When Steven Spielberg announced his next project was a film about UFOs, the fan theorising began; where would the great director’s lifelong fascination with other worlds take us this time? Kept as confidential as an alien landing spot at the top of Devils Tower (Close Encounters of the Third Kind), Spielberg has drawn together a top-drawer cast to bring his vision of what might happen if there was proof of alien contact to celluloid life.
Steven Spielberg
The auteur whose sure hand in shaping cultural-touchstone films – often depicting suburban lives affected by incredible circumstances – has earned his own adjective: Spielbergian. While making home movies as a teenager, a chance encounter with the legendary director John Ford inspired him to study film at California State University, which led to him directing TV productions at Universal.
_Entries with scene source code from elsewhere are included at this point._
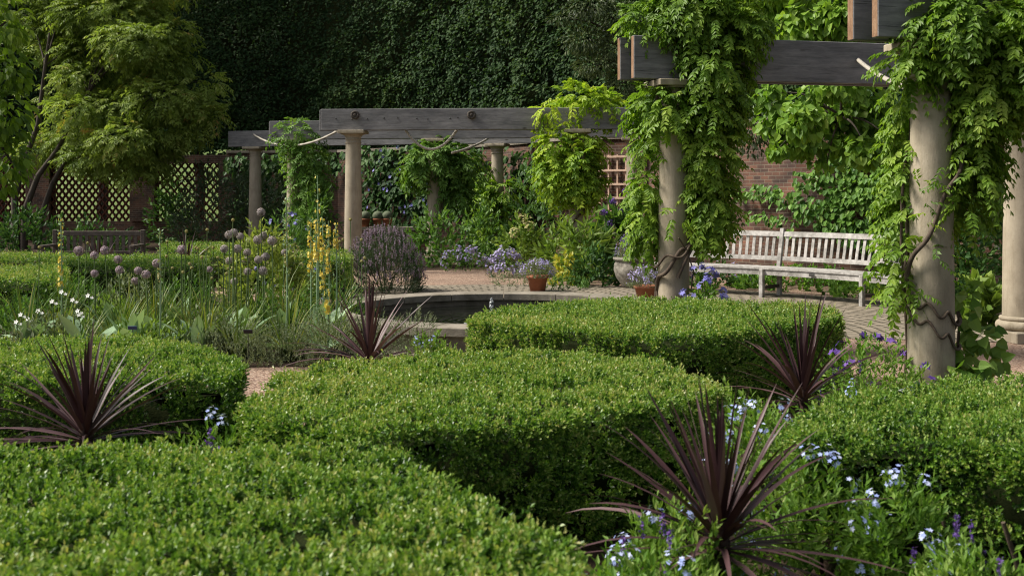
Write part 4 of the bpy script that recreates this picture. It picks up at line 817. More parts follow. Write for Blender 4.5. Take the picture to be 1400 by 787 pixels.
# ------------------------------------------------------------------ generic shrubs
def shrub(name,label,x,y,rx,ry,h,mat,dens,L,W,k=6,ln=.16,shape='q',cat='shrub',group=None,flowers=None,z0=0.,up=.5,seed=0,fk=None,spread=.9,stems=0):
    root=thing(name,label,cat,(x,y,z0),group)
    n=int(dens*(rx*ry*PI+2*PI*math.sqrt((rx*rx+ry*ry)/2)*h*.7)); d=rdir(n); d[:,2]=abs(d[:,2]); lump=1+.2*vnoise(d*1.8+x*3+y,1,seed)+.1*vnoise(d*4+x,1,seed+1)
    r=(.62+.38*rng.random(n)**.6)*lump; P=d*np.array([rx,ry,h])*r[:,None]; P[:,2]=np.maximum(P[:,2],.02)
    D=unit(d/np.array([rx,ry,h]))+np.array([0,0,up])+rng.normal(size=P.shape)*.35; mb=MB()
    n1=vnoise(P+np.array([x,y,0]),7/(max(rx,.3)*3),seed+2); keep=rng.random(n)<np.clip(.85+.7*n1,.2,1); P,D=P[keep],D[keep]
    sprigs(mb,P-unit(D)*ln*.5,D,k,ln,L,W,shape,spread,0,np.clip(.45+.2*vnoise(P+x,3,seed)+.15*rng.normal(size=len(P)),0,1)); mb.build('foliage',M[mat],root)
    if stems:
        for q in range(stems):
            sm=MB(); a=rng.random()*6.28; e=np.array([math.cos(a)*rx*.6,math.sin(a)*ry*.6,h*.7]); sm.tube(tube_path([e[0]*.15,e[1]*.15,-z0*0],e,[0,0,.05*h]),np.linspace(.012,.004,8)*max(.5,h),5); sm.build('stem',M['vinewood'],root)
    if flowers:
        m,cl,per,sz,cr=flowers; fm=MB(); dd=rdir(cl); dd[:,2]=abs(dd[:,2])*1.1+.15; dd=unit(dd); C=dd*np.array([rx,ry,h])*(1.0+.1*rng.random((cl,1)))+np.array([0,0,.02])
        for c_,q in zip(C,dd):
            if fk=='spike' and cl<40: fm=MB()
            if fk=='spike':
                t=rng.random(per); P=c_+np.c_[rng.normal(size=(per,2))*cr*.16,t*cr*2.4]; florets(fm,P,rng.normal(size=(per,3)),sz,4)
                if cl<40: fm.build('flower_spike',M[m],root)
            else:
                if cl<=48 and per<=24: fm=MB()
                w=rdir(per); P=c_+w*cr*.7; florets(fm,P,w+q*.8+np.array([0,-.2,.3]),sz,5,0,.1)
                if cl<=48 and per<=24: fm.build('flower_cluster',M[m],root)
        if (fk=='spike' and cl>=40) or (fk!='spike' and (cl>48 or per>24)): fm.build('flowers',M[m],root)['kind']='stuff'
    return root
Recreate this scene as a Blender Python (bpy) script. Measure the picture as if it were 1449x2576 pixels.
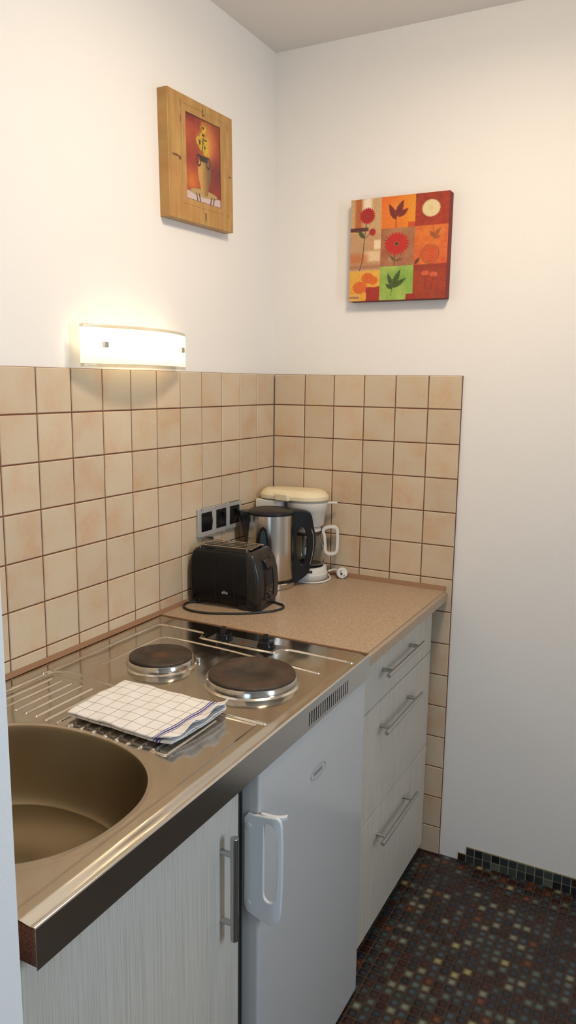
import bpy, bmesh, math, random
import numpy as np
from mathutils import Vector, Matrix

for o in list(bpy.data.objects): bpy.data.objects.remove(o)
SC = bpy.context.scene
COL = SC.collection
random.seed(4)

# ------------------------------------------------------------------ camera, light, exposure
CAM_LOC = Vector((1.2285, -2.2289, 1.5073))
F_PX = 1916.65
cam = bpy.data.cameras.new('camera'); camo = bpy.data.objects.new('camera', cam); COL.objects.link(camo)
cam.sensor_fit = 'VERTICAL'; cam.sensor_height = 36.0; cam.lens = 36.0 * F_PX / 2576.0
cam.clip_start = 0.02
_r = Matrix(((0.884142, -0.089668, 0.458534), (0.467037, 0.142230, -0.872724), (0.013038, 0.985764, 0.167629)))
camo.matrix_world = Matrix.Translation(CAM_LOC) @ _r.to_4x4()
SC.camera = camo
SC.view_settings.view_transform = 'Standard'
SC.view_settings.look = 'None'
SC.view_settings.gamma = 1.0
SC.view_settings.use_curve_mapping = False
SC.view_settings.exposure = -0.20

w = bpy.data.worlds.new('world'); SC.world = w; w.use_nodes = True
w.node_tree.nodes['Background'].inputs[0].default_value = (0.62, 0.76, 1.0, 1)
w.node_tree.nodes['Background'].inputs[1].default_value = 0.2

def light(name, kind, loc, energy, color, size=0.1, size_y=None, target=None, shape=None):
    l = bpy.data.lights.new(name, kind); l.energy = energy; l.color = color
    if kind == 'AREA':
        l.size = size
        if size_y: l.shape = 'RECTANGLE'; l.size_y = size_y
        if shape: l.shape = shape
    else:
        l.shadow_soft_size = size
    o = bpy.data.objects.new(name, l); COL.objects.link(o); o.location = loc
    if target is not None:
        o.rotation_euler = (Vector(target) - Vector(loc)).to_track_quat('-Z', 'Y').to_euler()
    return o
# warm ceiling lamp just above the frame, daylight through the window and the glazed door of the room
light('ceiling_globe', 'POINT', (0.85, -0.85, 2.34), 8.5, (1.0, 0.81, 0.59), 0.10)
light('ceiling_light', 'AREA', (0.85, -0.85, 2.40), 11.0, (1.0, 0.80, 0.57), 0.26, target=(0.80, -0.80, 0), shape='DISK')
light('window_daylight', 'AREA', (2.75, -1.45, 1.55), 29, (0.62, 0.80, 1.0), 0.32, 1.2, target=(0, -1.45, 1.3))
light('door_daylight', 'AREA', (1.55, -4.3, 1.25), 17, (0.58, 0.78, 1.0), 0.9, 2.0, target=(1.3, 0, 1.1))

# ------------------------------------------------------------------ materials
def mat(name, color=(0.8, 0.8, 0.8), rough=0.5, metal=0.0, **kw):
    m = bpy.data.materials.new(name); m.use_nodes = True
    b = m.node_tree.nodes['Principled BSDF']
    b.inputs['Base Color'].default_value = (*color, 1); b.inputs['Roughness'].default_value = rough
    b.inputs['Metallic'].default_value = metal
    for k, v in kw.items(): b.inputs[k.replace('_', ' ')].default_value = v
    return m
class NT:
    def __init__(s, m): s.t = m.node_tree; s.b = s.t.nodes['Principled BSDF']
    def n(s, typ, **kw):
        x = s.t.nodes.new(typ)
        for k, v in kw.items(): setattr(x, k, v)
        return x
    def l(s, a, b): s.t.links.new(a, b)
    def coord(s, out='Object'): return s.n('ShaderNodeTexCoord').outputs[out]
    def mapping(s, v, scale=(1, 1, 1), loc=(0, 0, 0)):
        m = s.n('ShaderNodeMapping'); m.inputs['Scale'].default_value = scale; m.inputs['Location'].default_value = loc
        s.l(v, m.inputs[0]); return m.outputs[0]
    def noise(s, v, scale, detail=3, rough=0.5, out=0):
        x = s.n('ShaderNodeTexNoise'); x.inputs['Scale'].default_value = scale; x.inputs['Detail'].default_value = detail
        x.inputs['Roughness'].default_value = rough; s.l(v, x.inputs['Vector']); return x.outputs[out]
    def ramp(s, f, stops, interp='LINEAR'):
        r = s.n('ShaderNodeValToRGB'); cr = r.color_ramp; cr.interpolation = interp
        while len(cr.elements) < len(stops): cr.elements.new(0.5)
        for e, (p, c) in zip(cr.elements, stops): e.position = p; e.color = (*c, 1) if len(c) == 3 else c
        s.l(f, r.inputs[0]); return r.outputs[0]
    def math(s, op, a, b=None, c=None):
        x = s.n('ShaderNodeMath', operation=op)
        for i, v in enumerate((a, b, c)):
            if v is None: continue
            if isinstance(v, (int, float)): x.inputs[i].default_value = v
            else: s.l(v, x.inputs[i])
        return x.outputs[0]
    def mix(s, f, a, b, blend='MIX'):
        x = s.n('ShaderNodeMix', data_type='RGBA', blend_type=blend)
        for i, v in ((0, f), (6, a), (7, b)):
            if isinstance(v, (int, float)): x.inputs[i].default_value = v
            elif isinstance(v, tuple): x.inputs[i].default_value = (*v, 1)
            else: s.l(v, x.inputs[i])
        return x.outputs[2]
    def bump(s, h, strength=0.2, dist=0.002):
        x = s.n('ShaderNodeBump'); x.inputs['Strength'].default_value = strength; x.inputs['Distance'].default_value = dist
        s.l(h, x.inputs['Height']); s.l(x.outputs[0], s.b.inputs['Normal'])
    def color(s, c): s.l(c, s.b.inputs['Base Color'])

def lin(r, g, b):
    f = lambda c: (c/255/12.92) if c/255 <= 0.04045 else ((c/255+0.055)/1.055)**2.4
    return (f(r), f(g), f(b))

M = {}
M['plaster'] = mat('plaster', (0.84, 0.82, 0.79), 0.85)
n = NT(M['plaster']); c = n.coord(); n.bump(n.noise(c, 260, 3, 0.6), 0.25, 0.0012)
M['ceiling'] = mat('ceiling_paint', (0.78, 0.75, 0.72), 0.9)
n = NT(M['ceiling']); n.bump(n.noise(n.coord(), 200, 2), 0.2, 0.001)
M['door_paint'] = mat('satin_white_paint', (0.80, 0.82, 0.84), 0.45)

m = M['tile'] = mat('tile_glaze', rough=0.33)
n = NT(m); c = n.coord()
g = n.n('ShaderNodeNewGeometry').outputs['Random Per Island']
off = n.n('ShaderNodeVectorMath', operation='MULTIPLY_ADD'); n.l(c, off.inputs[0]); off.inputs[1].default_value = (1, 1, 1)
cmb = n.n('ShaderNodeCombineXYZ'); n.l(n.math('MULTIPLY', g, 37.0), cmb.inputs[0]); n.l(n.math('MULTIPLY', g, 91.0), cmb.inputs[2]); n.l(cmb.outputs[0], off.inputs[2])
big = n.noise(off.outputs[0], 11, 2, 0.5); fine = n.noise(off.outputs[0], 75, 5, 0.7)
f = n.math('ADD', n.math('MULTIPLY', big, 0.75), n.math('MULTIPLY', fine, 0.35))
colr = n.ramp(f, [(0.48, lin(206, 189, 163)), (0.60, lin(205, 183, 154)), (0.69, lin(204, 174, 143)), (0.82, lin(201, 160, 126))])
val = n.math('ADD', n.math('MULTIPLY', g, 0.10), 0.94)
hs = n.n('ShaderNodeHueSaturation'); n.l(val, hs.inputs['Value']); n.l(colr, hs.inputs['Color']); n.color(hs.outputs[0])
n.bump(fine, 0.12, 0.001)
M['grout'] = mat('brown_grout', lin(112, 70, 48), 0.9)
n = NT(M['grout']); n.color(n.mix(n.noise(n.coord(), 120), lin(100, 60, 42), lin(128, 84, 60)))
M['seal'] = mat('brown_sealant', lin(140, 104, 76), 0.6)

# mosaic floor: one random colour per little glass tile
def mosaic(name, per_island):
    m = mat(name, rough=0.3); n = NT(m)
    P = 0.0265
    stops = [(0.0, lin(38, 40, 42)), (0.14, lin(58, 66, 66)), (0.28, lin(50, 28, 20)), (0.38, lin(44, 46, 56)),
             (0.50, lin(82, 92, 86)), (0.60, lin(62, 38, 24)), (0.68, lin(62, 72, 78)), (0.79, lin(54, 40, 32)),
             (0.87, lin(116, 122, 106)), (0.94, lin(96, 58, 34)), (0.975, lin(142, 138, 98))]
    if per_island:
        g = n.n('ShaderNodeNewGeometry').outputs['Random Per Island']
        n.color(n.ramp(g, [(p, tuple(v*0.6 for v in cc)) for p, cc in stops[:9]], 'CONSTANT')); return m
    c = n.coord(); sx = n.n('ShaderNodeSeparateXYZ'); n.l(c, sx.inputs[0])
    u = n.math('DIVIDE', sx.outputs[0], P); v = n.math('DIVIDE', sx.outputs[1], P)
    cc = n.n('ShaderNodeCombineXYZ'); n.l(n.math('FLOOR', u), cc.inputs[0]); n.l(n.math('FLOOR', v), cc.inputs[1])
    wn = n.n('ShaderNodeTexWhiteNoise', noise_dimensions='2D'); n.l(cc.outputs[0], wn.inputs['Vector'])
    col_ = n.ramp(wn.outputs['Value'], stops, 'CONSTANT')
    du = n.math('ABSOLUTE', n.math('SUBTRACT', n.math('FRACT', u), 0.5)); dv = n.math('ABSOLUTE', n.math('SUBTRACT', n.math('FRACT', v), 0.5))
    p4 = n.math('ADD', n.math('POWER', du, 5.0), n.math('POWER', dv, 5.0)); d = n.math('POWER', p4, 0.2)
    g = n.math('GREATER_THAN', d, 0.425)
    # each glass tile: pale heart, darker and browner towards its border
    heart = n.ramp(d, [(0.12, (1.25, 1.25, 1.25)), (0.37, (0.42, 0.33, 0.27))])
    tilec = n.mix(1.0, col_, heart, 'MULTIPLY')
    n.color(n.mix(g, tilec, lin(66, 46, 34)))
    h = n.ramp(d, [(0.25, (1, 1, 1)), (0.44, (0.25, 0.25, 0.25)), (0.46, (0, 0, 0))]); n.bump(h, 0.5, 0.002)
    n.l(n.math('ADD', n.math('MULTIPLY', g, 0.5), 0.30), n.b.inputs['Roughness'])
    return m
M['mosaic'] = mosaic('mosaic_floor', False); M['mosaic_tile'] = mosaic('mosaic_tile', True)
M['mosaic_grout'] = mat('mosaic_grout', lin(150, 140, 110), 0.9)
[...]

In 1975, the release of Jaws made him a household name. From Indiana Jones and Jurassic Park to Saving Private Ryan and Schindler’s List, he has created the most indelible and groundbreaking cinema during his six-decade career. With Disclosure Day, the 79-year-old film-maker is still making movies that start conversations and make us think about our place in the world.
What he says about Disclosure Day: “People’s questions about what is not only going on in our skies but in our worlds, and in our realities, has reached a critical mass … if someone knows we’re not alone, why haven’t we been told?”
Emily Blunt
The British-born actor playing Kansas TV meteorologist Margaret Fairchild has been an international star since 2006 when The Devil Wears Prada hit our screens. Twenty years later, she’s Hollywood royalty, married to A Quiet Place writer/director John Krasinski, sister-in-law to her Devil co-star Stanley Tucci and bestie to Dwayne Johnson (whom she calls Toots). Her versatility has always yielded unexpected moves. She’s mixed costume drama (The Young Victoria) with indie intrigue (Looper); action (Edge of Tomorrow); huge scope ensembles (Oppenheimer, for which she gained an Oscar nomination); and even musicals (Mary Poppins Returns).
What she says about Disclosure Day: “There are definitely questions posed by Close Encounters that are answered in Disclosure Day.”
Josh O’Connor
Initially best-known for playing a young Prince Charles in The Crown, O’Connor brings a tangible tenderness to his work. This makes him instantly relatable whether he’s playing a gay Yorkshire sheep farmer (his breakout role in God’s Own Country), a boxer turned priest in Wake Up Dead Man, a horny tennis brat in Challengers or a sad-eyed cowboy in Rebuilding. Little wonder Spielberg tapped that quality to play Daniel Kellner, a cybersecurity whistleblower who holds evidence of extraterrestrials and wants to tell the world.
O’Connor’s work is as off-kilter and unique as the fluffy jumpers and cardigans he’s now famous for sporting.
What he says about Disclosure Day: “It’s every kid’s dream getting to work with Steven – he was the architect of everyone’s childhood.”
Colin Firth
Though justly famous for his wet-shirted Mr Darcy in the BBC’s Pride and Prejudice, a singleton’s Darcy in the Bridget Jones’s Diary franchise, and Oscar-winning star of The King’s Speech, this British treasure can play a nasty piece of work. In Disclosure Day he’s Noah Scanlon, the head of a shadowy corporation, Wardex – and he’ll do anything to keep secrets locked down. It’s not the first time he’s played a morally conflicted spy (Tinker Tailor Soldier Spy), but it still feels a thrilling gear-switch for an actor who so excels in epitomising British niceness.
What he says about Disclosure Day: “The question becomes who gets to decide [who knows the truth]?”
Colman Domingo
An impeccable dresser and journeyman artist, stage-turned-screen actor Domingo found belated global appreciation after decades working in regional theatre. The Philadelphia native impressed in TV before making a big cinematic splash as real-life activist Bayard Rustin in a biopic of the same name that saw him Oscar nominated. He followed it with another Oscar-nominated performance in the prison drama Sing Sing, before scene-stealing turns in The Running Man and Michael.
In Disclosure Day, he plays Hugo Wakefield, an ex-Wardex employee who wants the truth out there, reuniting with Spielberg after a small role in Lincoln.
What he says about Disclosure Day: “Steven’s optimism, his trust, his belief in the moon and the stars and all that is beyond are embedded in my character.”
Eve Hewson
The Irish actor was so obsessed with ET as a kid that she cut her hair short and asked to be called Elliott. Hewson has been acting since her teens (debuting in 2011’s This Must Be the Place opposite Sean Penn) but made her name with roles in watercooler TV shows, Bad Sisters and The Perfect Couple. She first worked with Spielberg on 2015’s cold war thriller Bridge of Spies, and reteams with him here to play Jane Blankenship, girlfriend of O’Connor’s Daniel, who has complexities of her own to iron out.
What she says about working with Spielberg: “He really is a gem of a human being, and he loves his actors, so working with him felt really special.”